Visiting Researchers

The GIC network  is currently looking for new visiting researchers to stay at the Department of Conflict and Development Studies of  Ghent University. Check out the call. 

 

Currently visiting

Donnah Atwagala

Pabel Lopez

Deborah Delgado

Deborah Delgado Pugley is Professor and Researcher of Sociology at PUCP.  Her research focus on global environmental politics, sustainable development policies and environmental issues at the community level. Recent projects include the impact assessment of of oil spills in amazonian communities and local universities involvement in climate policies. She is interested in indigenous social movements, human and environmental rights, natural resources management, climate change policies related to forests (REDD) and development. She holds a PhD in Development Studies and Sociology at the Université Catholique de Louvain and the Ecole des Hautes Etudes en Sciences Sociales of Paris.

Past visiting scholars and researchers

2019

Naomi Pendle

Dr Pendle is a Research Officer with the Conflict Research Programme in the Centre for Civil Society and with the Centre for Public Authority in International Development in the Firoz Lalji Centre for Africa. She recently completed her PhD in the International Development department with a thesis on law, landscape, prophecy and public authority in South Sudan.

2018

Godefroid Muzalia

Godefroid Muzalia is professor at the department of history- social science at the Institut Supérieur Pédagogique de Bukavu and head of the research group for conflict and human security at the University Research Center of Kivu. During his research stay in Ghent he has worked on a article about the frontier zone of Ruzizi,  between Rwanda, Burundi and the DRC. This border area has been progressively transformed into a protected area for  rebel movements. The rise of local violence and the regional military pressure has created a context of neither peace nor war. The article argues that chronic insecurity in the Ruzizi plain is closely linked to a governance deficit displayed by illegitimate authorities or perceived as such. This implies that the search for  lasting solutions requires a regional approach calling for both: durable solutions to internal and cyclical conflicts in Rwanda and Burundi (to break the Conflict-Refugee-Militia-War conflict circle in eastern DRC) and taking into account the perspectives suggested by a human security approach as articulated by Mary Kaldor. This could foster a real process of regional integration from below.

Daniel Komakech

Dr. Daniel Komakech, Ph.D., lectures at the Institute of Peace and Strategic Studies, Gulu University, Uganda of which he was the former Director. His areas of research interests are; peace epistemology, migrations and securitization, political ecology, and urban ecology. His major publications are in the areas of transitional Justice, traditional Justice and political philosophy.

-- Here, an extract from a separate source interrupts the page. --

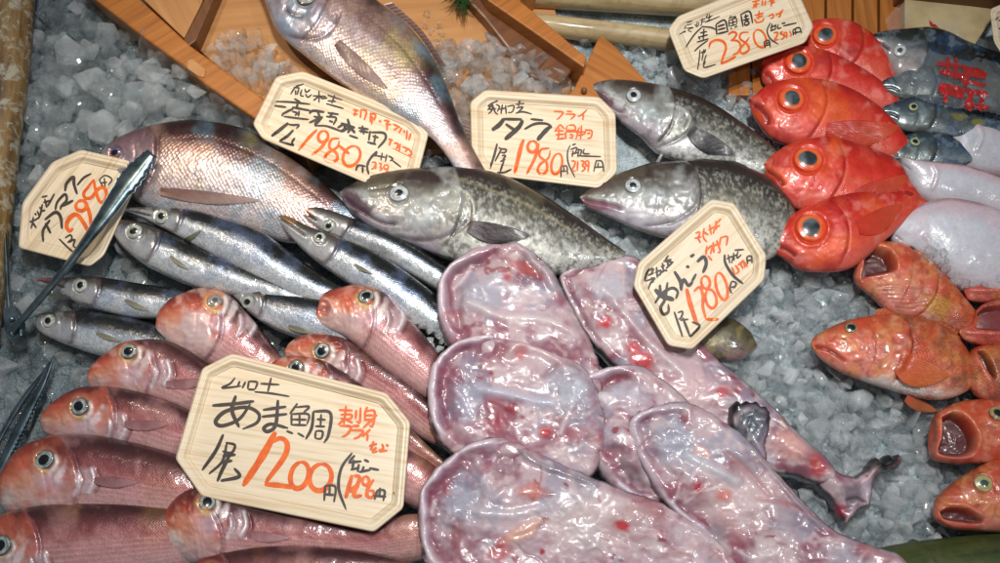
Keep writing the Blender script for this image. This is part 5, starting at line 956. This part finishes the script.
price_tag("largest price tag, amadai reading 1200 yen, resting on the pink tilefish", [(202, 368.5), (232, 353.5), (386.5, 393), (410.5, 422.5), (403.5, 508.5), (374, 532.5), (201.5, 497), (175, 459)], 56, (0.01, 0.05), 9, (170, 350), 2.964,
    ["w6.5 193,82 178,100 155,113 212,107 / 207,92 200,110 / 224,94 214,114 / 234,92 230,116 / 234,93 258,96 252,117 / 231,117 252,118 / 268,100 325,103 / 300,82 290,124 / 250,124 300,129 355,138",
     "w11 125,165 190,160 250,152 / 195,135 184,180 205,230 / 238,160 205,205 155,225 135,212 165,182 225,170 262,188 258,215 215,235 / w9 275,178 345,168 / 272,198 348,190 / w11 320,148 313,222 290,242 278,232 300,220 350,232",
     "w6.5 378,158 355,190 / 372,170 412,168 395,186 / 360,190 360,224 / 360,190 410,191 406,222 / 362,206 405,207 / 362,222 405,223 / 384,190 384,222 / 345,240 365,248 / 378,246 398,258 / w9 425,182 420,230 402,265 / 425,182 475,187 470,250 456,276 / w6.5 435,205 462,207 / 448,190 446,225 / 430,226 460,227 / 432,240 430,262 / 432,240 452,242 448,262 430,262",
     "w10 158,250 135,300 95,357 / w8 165,275 192,282 182,305 155,300 / 168,278 155,330 115,368 / 155,315 195,310 / 150,335 185,328 / w10 180,305 155,355 140,390 / 150,388 205,375 190,350",
     "w8.5 540,305 508,350 500,410 522,474 / w7 460,402 457,448 / 460,402 490,406 486,452 / 474,405 472,430 / 460,428 486,430 / 548,312 530,332 / 528,334 568,330 / 545,325 540,355 / 560,338 556,362 / 535,355 558,350 / 575,325 590,332 / 575,345 568,362 / 590,350 620,356 / 560,362 595,355 / 615,415 606,444 / 615,415 636,418 632,448 / 602,432 641,435 / 623,408 620,432 / 662,424 665,424"],
    ["w20 313,243 272,318 216,404 / w15 300,274 328,262 347,278 338,318 282,395 / 280,398 325,402 366,408 / o384,372,26,40,16 / o446,378,32,40,16",
     "w7.5 500,178 542,180 / 522,165 515,222 / 505,192 538,192 532,205 504,203 / 515,207 498,222 / 522,207 542,217 / 552,178 550,205 / 565,170 562,215 552,210 / 585,168 578,188 / 578,182 606,182 600,226 590,222 / 578,182 578,206 / 580,194 602,194 / 574,207 602,207 / 614,192 572,232 / 502,225 536,228 525,250 508,258 / 540,225 562,225 / 535,238 572,240 560,257 543,264 / 594,235 570,258 / 586,250 584,270 / 590,285 614,278 / 604,270 594,298 / 612,288 600,302 616,300 / 628,278 632,292 620,300 645,298 / 640,280 648,286",
     "w12 540,370 520,440 / 545,372 562,380 545,430 570,432 / w9 o580,388,10,13,0 / 590,388 580,436 / 604,384 586,415 588,436 603,434 602,418 588,418 / w14 530,420 560,400"], wb=8, wk=1.1)
price_tag("price tag cut off by the right edge at the top corner", [(989.5, 9), (1006, 2), (1080, 8), (1090, 30), (1080, 70), (1060, 80), (1002, 55), (993.5, 42)], 48, (0, 0), 5, (900, 0), 9.38,
    ["w14 895,185 915,165 940,145 / 925,185 950,190 980,160 / 925,270 950,262 / 960,210 965,290"], ["w14 960,330 1000,350"], rimk=0.8)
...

Currently, he is a Visiting Research Fellow with the Department of Conflict and Development Studies University of Ghent. During his stay in Ghent he will co-author two articles together with Dr. Karen Büsher. The first one deals with post and persisting conflict and urban circulation: learning to detach from life course of 'husbanding. The second articles explores revolts against green militarisation in the Apaa land conflict.

Linus Karlsson

Linus Karlsson is a PhD student from the Department of Urban and Rural Development at the Swedish University of Agricultural Sciences (SLU). His research interests include agrarian change, property and authority, space, race and power, materiality and state formation. His PhD research is based in Lenje Chiefdom, rural Zambia, where he studies how ‘the state’ comes into being as a contested authority through various practices and performances of property making.

He is currently writing on an article titled ‘Boundaries of rule: struggles over land and legitimate authority in Munyama Forest, Lenje Chiefdom, Zambia’. The article examines how the spatialities and imaginaries of state authority are reshaped amid enduring struggles over land, and how these ‘boundary-struggles’ open up spaces for the renegotiation of political authority, belonging and rights.